Oregon Man fired over display of 5 foot Confederate Flag
MEDFORD, Ore. (AP) — Ken Webber still proudly flies his Confederate battle flag with the word “Redneck” emblazed across it from the CB antenna on his pickup truck. He hopes that his lawsuit in federal court will get his job back driving a school bus.
“What Mr. Webber is encapsulating is a Jeffersonian agrarianism, where you stand up for your rights,” attorney Thomas Boardman argued Thursday in U.S. District Court. “If we are going to say someone cannot identify as a redneck, what else can we not identify ourselves as?”
Attorneys for bus company First Student Inc. and the Phoenix-Talent School District countered that Webber himself said that the flag, a gift from his father, represented his “redneck” lifestyle, where family comes first, and people enjoy hunting, fishing and driving four-wheel-drive trucks through the mud. They said the flag did not represent any kind of political speech that would be protected by the First Amendment of the U.S. Constitution.

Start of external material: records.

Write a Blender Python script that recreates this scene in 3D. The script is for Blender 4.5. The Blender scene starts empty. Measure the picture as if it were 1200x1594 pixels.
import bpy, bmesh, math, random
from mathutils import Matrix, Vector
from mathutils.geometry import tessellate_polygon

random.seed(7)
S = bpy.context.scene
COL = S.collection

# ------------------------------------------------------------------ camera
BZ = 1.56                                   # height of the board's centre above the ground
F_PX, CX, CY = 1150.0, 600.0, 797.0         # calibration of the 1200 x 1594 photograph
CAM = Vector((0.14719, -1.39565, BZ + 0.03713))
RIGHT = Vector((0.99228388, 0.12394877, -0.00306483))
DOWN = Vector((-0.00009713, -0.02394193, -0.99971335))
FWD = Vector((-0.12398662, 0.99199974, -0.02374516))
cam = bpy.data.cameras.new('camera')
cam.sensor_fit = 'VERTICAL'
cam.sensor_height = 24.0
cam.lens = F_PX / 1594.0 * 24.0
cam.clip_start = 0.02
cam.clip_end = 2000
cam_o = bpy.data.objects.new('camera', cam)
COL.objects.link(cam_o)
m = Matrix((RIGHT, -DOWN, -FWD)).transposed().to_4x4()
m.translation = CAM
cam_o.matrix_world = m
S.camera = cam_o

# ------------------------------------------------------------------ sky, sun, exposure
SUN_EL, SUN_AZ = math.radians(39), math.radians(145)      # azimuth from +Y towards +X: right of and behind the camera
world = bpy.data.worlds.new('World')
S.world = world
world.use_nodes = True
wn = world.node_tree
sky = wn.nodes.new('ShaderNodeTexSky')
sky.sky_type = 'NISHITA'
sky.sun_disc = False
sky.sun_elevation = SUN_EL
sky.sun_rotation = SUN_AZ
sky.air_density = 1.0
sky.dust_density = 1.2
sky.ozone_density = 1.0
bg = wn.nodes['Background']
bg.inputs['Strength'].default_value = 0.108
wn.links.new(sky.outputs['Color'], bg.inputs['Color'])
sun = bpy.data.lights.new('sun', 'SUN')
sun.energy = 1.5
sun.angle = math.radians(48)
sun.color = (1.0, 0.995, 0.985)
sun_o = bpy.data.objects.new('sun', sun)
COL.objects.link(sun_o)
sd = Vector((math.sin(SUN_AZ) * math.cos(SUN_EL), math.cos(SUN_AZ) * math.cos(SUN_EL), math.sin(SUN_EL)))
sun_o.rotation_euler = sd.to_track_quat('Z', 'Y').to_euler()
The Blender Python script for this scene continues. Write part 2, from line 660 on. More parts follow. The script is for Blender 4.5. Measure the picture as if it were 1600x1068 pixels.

The arguments came on a motion filed by the bus company and the school district asking the judge to decide the case based on legal arguments without going to a trial before a jury. Magistrate Judge Mark Clarke took the matter under advisement. No trial date has been set.
Married and the father of four young children, Webber was fired last March after refusing bus company orders to take down the flag, cover it, or park some distance away from school property. Since losing his job, he has been taking classes at community college.
School Superintendent Ben Bergreen had seen the flag on a visit to the bus yard and demanded that the flag be removed from school property, citing a policy prohibiting symbols that could be offensive to minorities.
Apparently no one could see the word ‘Redneck.” I am not quite sure what I think of this story. In the first place, Oregon isn’t the place I think of for incidents like this to happen. Secondly, I don’t like this dude calling himself a redneck just because of the Confederate Flag. Thirdly, I don’t like the superintendent declaring the Confederate Flag an object of racism simply because it exists.
Now, if someone tells you to take something down if you want to keep your job, it makes sense to assess whether you want the job or not and act accordingly. Maybe you just need to live in the South near a battlefield to have mixed feelings about such things. Of course, one can’t live in Virginia without being near a battlefield. I grew up in the shadow of Monticello, I lived on Sunken Road in Fredericksburg and I live a stone’s throw from Bull Run. I guess that desensitizes a person.
Should Ken Webber have been fired? Will he win his job back? Is this a first amendment issue?